The schematics are not complete production ready design documents. They serve to show the major connections and parts using the prototyping system I used to develop the circuit (wire-wrapping and ribbon cables mostly). The power supply bypass caps are not shown. I followed basic tried-and-true building techniques with no special care taken in laying out and building the circuit (not consciously anyway). I suggest all PICs be socketed to accommodate reprogramming if necessary.

Calibration:

No calibration is required. It is a good idea to use a dual quantizer on the output voltages if the sequencer is to be used to drive audio range VCOs.

Software:

The source code is written in C, which really sped up code development. Programming code (hex code) is generated using the CC5X C Compiler from B Knudsen Data.

The PICs must be programmed before use. The hex code may be programmed into the PICs using any appropriate PIC programmer. I used the excellent and affordable Warp13 programmer. The engine circuit features in-circuit programming accommodations but that's not required if the engine PIC is to be programmed once.

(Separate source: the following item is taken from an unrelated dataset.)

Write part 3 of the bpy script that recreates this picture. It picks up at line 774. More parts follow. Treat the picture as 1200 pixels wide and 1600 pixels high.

Source code can be found at:

Engine: Engine.zip

Scanner: Scanner.zip

LED controller: LEDController.zip

Clock divider: GateDiv.zip

Future Work:

A major consideration of the design was addressing the massive wiring problem of the row pots, LEDs, and switches. If the sequencer were to be built using a single main board, the wiring problem would exist. However, using intelligent logic (that is, PICs), it is possible to distribute the LED and switch scanning functions away from a single main board. It is possible to reallocate the LED controller and switch scanner functions into a single PIC for each row.

Pictures:

Here is a lo-res picture or a hi-res picture (1 Meg) of my breadboard unit. It's not pretty but works very well. As we all learn in building such a project, it's the panel that will be the big cost item if I ever make a nice panel for it. I would estimate that the whole breadboard cost me less than $50 not counting the jacks, pots, and switches.